Tim Burton’s reimagining of Lewis Carroll’s much-loved tale is dark, lavish, and beguiling. A children’s story readapted for grown ups, Alice In Wonderland offers a good dose of madness that is comic and tragic in equal measures.
This isn’t Alice in Wonderland as we know it. Instead, it follows the story of Alice, played by the lovely and willowy Mia Wasikowska, returning to Wonderland at age 19, with no memory of having been there as a child except for a strange, recurring dream of falling down a rabbit hole.

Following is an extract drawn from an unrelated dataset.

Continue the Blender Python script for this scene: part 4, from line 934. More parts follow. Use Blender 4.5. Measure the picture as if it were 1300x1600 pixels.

Though she is repeatedly told that she is “the wrong Alice,” she soon discovers that she has been brought to this peculiar land to slay the Jaberwocky, thereby overthrowing the treacherous rule of
the Red Queen.
Burton has resisted the urge to create the technicolour carnival world we might expect. The palette is murky and muted, with only touches of intense colour, such as the luminous cobalt of the caterpillar, and the blood-red tones that dominate the décor of the Red Queen’s estate.
The gothic twist on Wonderland, known by its residents as Underland, is less dreamlike, more nightmare-eqsue, with rickety, creepily skewed sets that seem directly borrowed from Burton’s 1993 stop-motion classic The Nightmare Before Christmas.
This darker rendering might be disturbing for young children, but Burton’s adult interpretation is eerily beautiful, with all the bewildering touches, fantastically gothic costumes, and lyrical Danny Elfman soundscapes that his fans have learned to expect.
For all its visual delights, there is a sense of something missing. Perhaps it’s the lack of all the absurdist poems, riddles and word games that made Carroll’s story so well loved. Or maybe it’s the flatness
of the plot, which at times feels somewhat pointless and predictable.
Still, Helena Bonham Carter is wonderfully funny as the shrill, bulbous-headed Red Queen, and Johnny Depp steals the show with a surprisingly tender performance as the vaudevillian Mad Hatter. There is a tragic slant to his lunacy, adding new layers to Carroll’s original characterisation.
It’s not quite a masterpiece, but Alice in Wonderland is a vivid and absorbing film that puts a fresh spin on the fabled children’s tale.